Tuesday, October 07, 2008

 

This Day in the History of Births of Weird, Forgotten Romans


On this day in 15 BC, Nero Claudius Drusus, also known to historians as Drusus II and Drusus Minor, was born. He was the only child of the Emperor Tiberius and first wife Vipsania Agripinna. Don't pretend you know who he is; he's not the Emperor Nero. Here are bits from wikipedia about Drusus Minor, who was poisoned at age 37 by his cheating wife Livillia.



By 23 it looked as if Drusus, who made no secret of his antipathy towards Sejanus, would succeed Tiberius as emperor. For reasons of self-survival, but also because he may have had designs on the supreme power, Sejanus needed to remove Drusus.

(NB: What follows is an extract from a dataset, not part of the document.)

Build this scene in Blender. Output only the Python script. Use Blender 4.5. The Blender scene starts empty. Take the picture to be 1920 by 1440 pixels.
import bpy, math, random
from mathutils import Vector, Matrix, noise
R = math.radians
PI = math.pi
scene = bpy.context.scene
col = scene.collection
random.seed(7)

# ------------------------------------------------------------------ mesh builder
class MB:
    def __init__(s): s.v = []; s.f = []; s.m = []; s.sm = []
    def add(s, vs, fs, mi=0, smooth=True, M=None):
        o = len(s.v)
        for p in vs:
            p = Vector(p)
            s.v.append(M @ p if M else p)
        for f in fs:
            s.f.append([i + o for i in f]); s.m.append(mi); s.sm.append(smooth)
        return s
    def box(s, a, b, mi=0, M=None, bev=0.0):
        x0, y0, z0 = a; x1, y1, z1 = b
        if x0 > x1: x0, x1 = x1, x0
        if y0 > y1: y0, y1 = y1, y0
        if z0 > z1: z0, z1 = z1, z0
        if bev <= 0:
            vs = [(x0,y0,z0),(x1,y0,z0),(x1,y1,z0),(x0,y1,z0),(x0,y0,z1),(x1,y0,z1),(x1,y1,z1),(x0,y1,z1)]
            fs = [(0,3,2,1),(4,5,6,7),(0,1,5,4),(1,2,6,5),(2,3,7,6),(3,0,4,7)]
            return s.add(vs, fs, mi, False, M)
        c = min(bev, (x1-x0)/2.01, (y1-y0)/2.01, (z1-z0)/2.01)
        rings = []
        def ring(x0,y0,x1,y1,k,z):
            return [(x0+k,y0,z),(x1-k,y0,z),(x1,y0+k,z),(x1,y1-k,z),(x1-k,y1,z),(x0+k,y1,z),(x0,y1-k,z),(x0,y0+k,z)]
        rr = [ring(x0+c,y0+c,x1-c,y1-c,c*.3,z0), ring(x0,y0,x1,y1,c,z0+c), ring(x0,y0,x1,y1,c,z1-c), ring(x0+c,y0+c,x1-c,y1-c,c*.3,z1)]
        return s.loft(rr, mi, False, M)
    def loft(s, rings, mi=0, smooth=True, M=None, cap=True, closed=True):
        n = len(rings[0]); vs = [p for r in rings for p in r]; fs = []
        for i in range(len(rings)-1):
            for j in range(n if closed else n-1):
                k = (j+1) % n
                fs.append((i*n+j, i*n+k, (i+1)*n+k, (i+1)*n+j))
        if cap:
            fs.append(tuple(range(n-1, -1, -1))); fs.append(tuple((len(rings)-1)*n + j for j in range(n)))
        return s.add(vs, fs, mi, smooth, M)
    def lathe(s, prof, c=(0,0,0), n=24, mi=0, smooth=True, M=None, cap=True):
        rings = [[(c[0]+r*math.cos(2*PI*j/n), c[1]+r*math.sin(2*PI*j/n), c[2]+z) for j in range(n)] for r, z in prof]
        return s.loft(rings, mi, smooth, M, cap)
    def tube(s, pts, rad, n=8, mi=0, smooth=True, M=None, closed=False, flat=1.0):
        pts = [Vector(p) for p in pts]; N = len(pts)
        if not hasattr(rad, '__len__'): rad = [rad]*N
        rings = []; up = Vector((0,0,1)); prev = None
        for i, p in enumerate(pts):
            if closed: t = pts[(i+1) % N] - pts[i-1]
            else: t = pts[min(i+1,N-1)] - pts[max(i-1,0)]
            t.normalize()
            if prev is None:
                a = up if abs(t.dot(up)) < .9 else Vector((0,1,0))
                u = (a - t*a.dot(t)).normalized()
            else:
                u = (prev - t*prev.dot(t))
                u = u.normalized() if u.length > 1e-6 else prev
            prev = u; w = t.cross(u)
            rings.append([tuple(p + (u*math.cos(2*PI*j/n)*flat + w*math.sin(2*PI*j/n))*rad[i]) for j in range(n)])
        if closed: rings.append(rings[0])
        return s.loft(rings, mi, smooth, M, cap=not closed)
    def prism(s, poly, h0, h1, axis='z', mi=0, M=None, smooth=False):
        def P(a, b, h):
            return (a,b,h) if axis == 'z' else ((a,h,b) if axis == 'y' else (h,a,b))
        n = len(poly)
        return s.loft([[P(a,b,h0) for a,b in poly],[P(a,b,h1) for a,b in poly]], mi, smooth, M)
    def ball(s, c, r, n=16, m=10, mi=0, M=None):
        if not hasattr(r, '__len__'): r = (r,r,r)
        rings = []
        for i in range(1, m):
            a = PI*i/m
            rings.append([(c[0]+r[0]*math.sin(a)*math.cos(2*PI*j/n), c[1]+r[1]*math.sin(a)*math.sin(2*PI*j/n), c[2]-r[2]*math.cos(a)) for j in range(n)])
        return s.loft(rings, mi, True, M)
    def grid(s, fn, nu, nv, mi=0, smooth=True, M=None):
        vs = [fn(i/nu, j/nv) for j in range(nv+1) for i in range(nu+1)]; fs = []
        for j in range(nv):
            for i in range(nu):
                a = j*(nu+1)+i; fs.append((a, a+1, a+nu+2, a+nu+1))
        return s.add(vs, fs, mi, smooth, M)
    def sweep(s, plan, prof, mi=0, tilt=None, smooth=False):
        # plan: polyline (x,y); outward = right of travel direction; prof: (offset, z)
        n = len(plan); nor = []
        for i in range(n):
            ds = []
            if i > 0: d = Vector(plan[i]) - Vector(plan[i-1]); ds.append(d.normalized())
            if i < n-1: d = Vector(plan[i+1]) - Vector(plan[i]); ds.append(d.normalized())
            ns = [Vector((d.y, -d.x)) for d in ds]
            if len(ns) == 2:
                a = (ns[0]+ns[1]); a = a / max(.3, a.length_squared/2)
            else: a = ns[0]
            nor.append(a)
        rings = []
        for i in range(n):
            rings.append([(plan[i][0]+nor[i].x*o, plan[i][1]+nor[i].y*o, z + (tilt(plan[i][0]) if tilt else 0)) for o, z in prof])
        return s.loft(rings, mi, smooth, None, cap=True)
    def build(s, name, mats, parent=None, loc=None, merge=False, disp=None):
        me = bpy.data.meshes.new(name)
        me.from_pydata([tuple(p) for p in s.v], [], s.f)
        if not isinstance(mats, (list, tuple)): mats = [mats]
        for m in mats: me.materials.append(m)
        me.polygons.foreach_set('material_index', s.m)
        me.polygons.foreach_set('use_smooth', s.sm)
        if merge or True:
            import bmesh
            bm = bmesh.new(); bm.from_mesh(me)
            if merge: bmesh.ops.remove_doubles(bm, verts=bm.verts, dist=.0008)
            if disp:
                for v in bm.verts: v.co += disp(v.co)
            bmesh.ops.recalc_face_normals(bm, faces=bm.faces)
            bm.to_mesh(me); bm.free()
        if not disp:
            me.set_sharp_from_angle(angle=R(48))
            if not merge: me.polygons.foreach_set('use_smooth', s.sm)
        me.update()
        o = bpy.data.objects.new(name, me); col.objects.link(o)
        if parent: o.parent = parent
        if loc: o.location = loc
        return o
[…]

Ancient sources (Tacitus, Suetonius, Cassius Dio) concur that with Livilla as his accomplice he poisoned her husband.

Sejanus fell in 31 (October 18). A few days later (October 26) Sejanus' former wife Apicata committed suicide, but not before addressing a letter to Tiberius claiming that Drusus had been poisoned, with the complicity of Livilla. Drusus’ cupbearer Lygdus and Livilla's physician Eudemus were now tortured, and seemed to confirm Apicata’s accusation. By the end of the year Livilla too had perished, supposedly forcibly starved to death by her own mother, Antonia

We have no real concept of how utterly depraved the Romans at the height of the Empire were--no idea despite the great but short series Rome.